古民家再生
基礎、土台、梁、床など各所補強を施し、長い間、家を支えてきた古材を活かしながら、再生後年月を経てもなお味わいを増す民家の力強さを感じて頂けます。重ねてきた家の歴史を守りながら、次世代へとつなぎます。
そこが知りたい
Q
昔ながらの民家は、現代の木造建築に比べて何がすごいのでしょう?A
木組みによる古民家と現代の家では比較のしようがありません。昔の民家は、何世代にもわたって住み続けられるものでなければなりませんでした。機械や金具のない時代に、長持ちする家を建てるには、気候風土に合った構造や、木の特質を踏まえた木組み、大工の優れた技術が必要でした。一方、現代の木造建築は、商品として開発されたもの。マニュアルの従い、金具や工具を使って建てる家と比較しても、意味がないでしょう。
また古民家には、その時代の社会構造や、そこに生きた人々の知恵や経験などが反映されています。村人たちとの共同作業を前提にしたプラン、住空間に見られるさまざまな工夫といったものは、現代の住宅には見られないもの。こうした点に、魅力を感じる人は多いです。本能的な部分で共感を覚えるのでしょうね。
Q
再生工事がしやすい家、しにくい家の見分け方はありますか?A
繊細な造りのものは解体・組み立てが難しく、単純な造りの建物はしやすいです。古民家を解体する場合は、建てた時と逆の手順で作業を進めます。このため、数奇屋造りや町屋造りといった繊細なものは、解体が難しくなります。逆に、農家のような素朴な造りのものは、解体も組み立てもしやすいと言えます。また、建築様式に関わらず、基礎回りの損傷が激しい建物の再生では、構造を補強するための特殊な技術が必要な上に、工期が長引き莫大な費用が必要になることもあります。
Q
古民家はどのように解体するのですか?また、解体せずに現地再生する場合はどんな工事を行うのですか?A
組み立てた時と逆の順序でひとつひとつ手壊しします。古民家再生には、建物が建っている場所で再生する現地再生、すべて解体して別の場所で再生する移築再生、複数の古民家の古材を使って新たな場所に家を建てる古材利用の三つの方法があります。再生を前提とした解体では、前述したように、建物を組み立てた時と逆の順序で手壊しします。手間と費用は、機械解体の2~3倍。 また、木組みによる家づくりを理解している職人でなければ、上手に壊すことはできません。解体した古材には、一本一本番付けをします。中には腐っているものもありますが、これにも番号をふり、補強したり新しい材と入れ替えたりします。解体した材料は、風雨にさらされない乾燥した場所で保管すること。100年以上経た古材であっても、環境が変わるとすぐに変形が始まります。 解体せずに現地再生するには、壁を落として柱と梁の骨組みだけの状態にし、建物をジャッキアップしたうえで、鉄筋コンクリートの基礎を造り床の水平、柱の垂直を完全に修正するといった方法を取ります。一方、壁を残したまま、またはジャッキアップダウンはせずに、おおまかな水平垂直を確保する方法もあります。
Q
建物の骨組み以外にも再生できるものはありますか?A
捨てるところはありません。工夫次第ですべて再利用できます。板材はもちろん、金物、土壁、建具と、ほとんどのものが再生できます。土壁はほぐして、建具は補修したりサイズを変えて、新たな材料として利用します。建具はぜひとも再生したいもののひとつ。趣のある意匠は、新たに作ろうとしても困難なものです。

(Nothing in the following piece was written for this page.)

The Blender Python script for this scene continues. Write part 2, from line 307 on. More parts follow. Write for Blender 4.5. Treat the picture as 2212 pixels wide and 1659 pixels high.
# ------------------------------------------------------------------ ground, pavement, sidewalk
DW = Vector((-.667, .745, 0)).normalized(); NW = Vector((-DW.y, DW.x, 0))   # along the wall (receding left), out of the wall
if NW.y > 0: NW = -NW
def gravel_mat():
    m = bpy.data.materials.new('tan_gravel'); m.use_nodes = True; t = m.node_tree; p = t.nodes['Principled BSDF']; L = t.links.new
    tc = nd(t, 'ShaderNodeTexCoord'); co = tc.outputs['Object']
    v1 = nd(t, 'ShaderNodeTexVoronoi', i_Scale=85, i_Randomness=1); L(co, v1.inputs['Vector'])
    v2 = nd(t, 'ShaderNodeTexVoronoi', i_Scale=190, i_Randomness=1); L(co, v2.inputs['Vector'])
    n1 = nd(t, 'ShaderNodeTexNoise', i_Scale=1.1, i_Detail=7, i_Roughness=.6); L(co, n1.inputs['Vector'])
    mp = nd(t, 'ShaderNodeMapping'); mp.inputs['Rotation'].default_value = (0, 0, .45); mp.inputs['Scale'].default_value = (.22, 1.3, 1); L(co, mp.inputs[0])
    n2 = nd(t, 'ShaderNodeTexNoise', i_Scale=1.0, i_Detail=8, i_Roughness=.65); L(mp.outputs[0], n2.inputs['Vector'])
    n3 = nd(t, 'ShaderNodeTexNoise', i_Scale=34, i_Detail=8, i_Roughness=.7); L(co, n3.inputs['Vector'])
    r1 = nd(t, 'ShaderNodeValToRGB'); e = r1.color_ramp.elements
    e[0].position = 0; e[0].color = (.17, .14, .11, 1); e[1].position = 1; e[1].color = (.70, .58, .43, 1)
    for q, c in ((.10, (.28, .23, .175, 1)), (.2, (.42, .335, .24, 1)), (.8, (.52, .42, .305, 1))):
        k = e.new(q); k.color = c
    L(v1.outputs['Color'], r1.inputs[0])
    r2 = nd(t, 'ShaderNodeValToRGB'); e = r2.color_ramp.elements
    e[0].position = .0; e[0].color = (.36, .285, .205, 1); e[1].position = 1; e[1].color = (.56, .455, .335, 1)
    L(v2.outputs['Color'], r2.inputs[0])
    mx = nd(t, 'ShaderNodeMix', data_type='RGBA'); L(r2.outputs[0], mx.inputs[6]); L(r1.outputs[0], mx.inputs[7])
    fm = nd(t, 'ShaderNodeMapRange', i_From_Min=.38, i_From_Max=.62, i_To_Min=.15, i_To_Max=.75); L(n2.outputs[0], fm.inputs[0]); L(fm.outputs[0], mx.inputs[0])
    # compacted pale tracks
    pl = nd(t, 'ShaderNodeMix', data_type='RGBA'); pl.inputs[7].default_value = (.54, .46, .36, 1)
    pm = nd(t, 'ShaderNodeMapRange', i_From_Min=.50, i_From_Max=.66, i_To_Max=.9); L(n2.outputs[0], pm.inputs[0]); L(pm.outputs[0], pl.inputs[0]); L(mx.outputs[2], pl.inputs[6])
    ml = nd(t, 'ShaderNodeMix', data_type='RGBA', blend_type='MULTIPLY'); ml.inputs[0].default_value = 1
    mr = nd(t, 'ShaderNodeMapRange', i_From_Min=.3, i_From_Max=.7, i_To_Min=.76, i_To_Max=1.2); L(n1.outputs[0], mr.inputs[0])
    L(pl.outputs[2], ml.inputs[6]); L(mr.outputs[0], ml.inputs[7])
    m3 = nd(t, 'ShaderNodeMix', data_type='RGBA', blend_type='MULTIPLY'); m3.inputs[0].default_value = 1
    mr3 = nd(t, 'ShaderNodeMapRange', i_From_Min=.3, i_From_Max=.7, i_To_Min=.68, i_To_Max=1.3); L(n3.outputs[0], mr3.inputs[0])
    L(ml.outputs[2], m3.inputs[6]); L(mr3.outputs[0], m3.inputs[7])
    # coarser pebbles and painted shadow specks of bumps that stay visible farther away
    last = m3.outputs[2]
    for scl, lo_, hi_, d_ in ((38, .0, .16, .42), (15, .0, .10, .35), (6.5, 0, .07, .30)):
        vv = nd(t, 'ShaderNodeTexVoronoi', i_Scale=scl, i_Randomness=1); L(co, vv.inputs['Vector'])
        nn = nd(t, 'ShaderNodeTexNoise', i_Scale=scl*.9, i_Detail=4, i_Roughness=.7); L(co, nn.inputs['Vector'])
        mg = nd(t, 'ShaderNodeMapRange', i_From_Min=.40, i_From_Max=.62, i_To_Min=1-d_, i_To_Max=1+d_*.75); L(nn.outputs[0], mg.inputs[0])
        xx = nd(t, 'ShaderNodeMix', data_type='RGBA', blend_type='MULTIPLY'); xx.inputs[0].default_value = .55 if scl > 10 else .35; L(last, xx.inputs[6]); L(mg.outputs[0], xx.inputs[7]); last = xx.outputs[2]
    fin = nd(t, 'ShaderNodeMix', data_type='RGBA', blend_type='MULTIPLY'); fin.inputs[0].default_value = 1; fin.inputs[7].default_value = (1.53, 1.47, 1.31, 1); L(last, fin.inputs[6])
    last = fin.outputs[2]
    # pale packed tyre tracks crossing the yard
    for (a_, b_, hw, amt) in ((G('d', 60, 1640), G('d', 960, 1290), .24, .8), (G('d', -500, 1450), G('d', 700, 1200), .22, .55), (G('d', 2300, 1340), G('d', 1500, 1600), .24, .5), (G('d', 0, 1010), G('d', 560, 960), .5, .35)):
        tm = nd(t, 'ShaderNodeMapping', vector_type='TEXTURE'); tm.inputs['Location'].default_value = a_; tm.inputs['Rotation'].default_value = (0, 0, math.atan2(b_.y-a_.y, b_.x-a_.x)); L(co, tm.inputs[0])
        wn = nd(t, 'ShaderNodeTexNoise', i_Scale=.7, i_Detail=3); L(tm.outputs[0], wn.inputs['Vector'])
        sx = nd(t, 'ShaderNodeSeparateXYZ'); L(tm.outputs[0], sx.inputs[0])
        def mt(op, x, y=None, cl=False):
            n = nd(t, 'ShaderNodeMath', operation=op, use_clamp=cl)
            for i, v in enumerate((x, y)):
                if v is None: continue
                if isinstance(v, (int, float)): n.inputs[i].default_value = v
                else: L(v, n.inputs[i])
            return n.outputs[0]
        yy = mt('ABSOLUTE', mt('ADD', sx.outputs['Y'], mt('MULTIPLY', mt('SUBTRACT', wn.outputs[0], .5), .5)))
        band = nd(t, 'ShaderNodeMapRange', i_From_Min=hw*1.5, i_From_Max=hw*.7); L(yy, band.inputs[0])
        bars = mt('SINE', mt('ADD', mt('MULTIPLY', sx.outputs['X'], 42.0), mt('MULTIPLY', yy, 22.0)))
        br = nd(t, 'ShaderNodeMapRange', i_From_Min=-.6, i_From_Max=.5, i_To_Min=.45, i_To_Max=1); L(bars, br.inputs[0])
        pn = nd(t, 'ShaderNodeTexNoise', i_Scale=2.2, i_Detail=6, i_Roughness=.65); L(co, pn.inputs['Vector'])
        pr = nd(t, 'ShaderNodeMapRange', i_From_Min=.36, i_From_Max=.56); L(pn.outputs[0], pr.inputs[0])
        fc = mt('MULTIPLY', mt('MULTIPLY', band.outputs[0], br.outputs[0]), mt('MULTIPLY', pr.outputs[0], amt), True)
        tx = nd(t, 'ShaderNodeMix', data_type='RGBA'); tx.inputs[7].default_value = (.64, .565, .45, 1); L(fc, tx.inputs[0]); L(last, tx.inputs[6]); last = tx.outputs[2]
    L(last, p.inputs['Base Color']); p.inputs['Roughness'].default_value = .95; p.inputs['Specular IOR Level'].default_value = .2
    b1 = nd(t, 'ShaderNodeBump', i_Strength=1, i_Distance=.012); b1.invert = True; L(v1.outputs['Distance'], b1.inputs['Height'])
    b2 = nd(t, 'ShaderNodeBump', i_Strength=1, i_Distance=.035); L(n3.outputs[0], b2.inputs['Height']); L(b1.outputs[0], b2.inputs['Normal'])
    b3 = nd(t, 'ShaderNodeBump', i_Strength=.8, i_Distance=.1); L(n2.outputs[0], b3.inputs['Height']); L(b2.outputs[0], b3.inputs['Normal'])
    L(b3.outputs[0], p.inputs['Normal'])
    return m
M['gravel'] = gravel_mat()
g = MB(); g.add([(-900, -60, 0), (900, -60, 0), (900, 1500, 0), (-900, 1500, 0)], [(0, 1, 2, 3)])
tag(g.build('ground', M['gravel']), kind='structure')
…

同じ用途で再生できないものとしては、瓦と芽が挙げられます。いくら良い瓦でも、数十年以上経つと痛みが生じ、屋根材としては利用できません。しかし、割れた瓦を庭づくりに生かしたり、土壌に埋め込むなど、デザイン的な使い方はできます。天然の材料からつくられた古民家は、捨てるところがありません。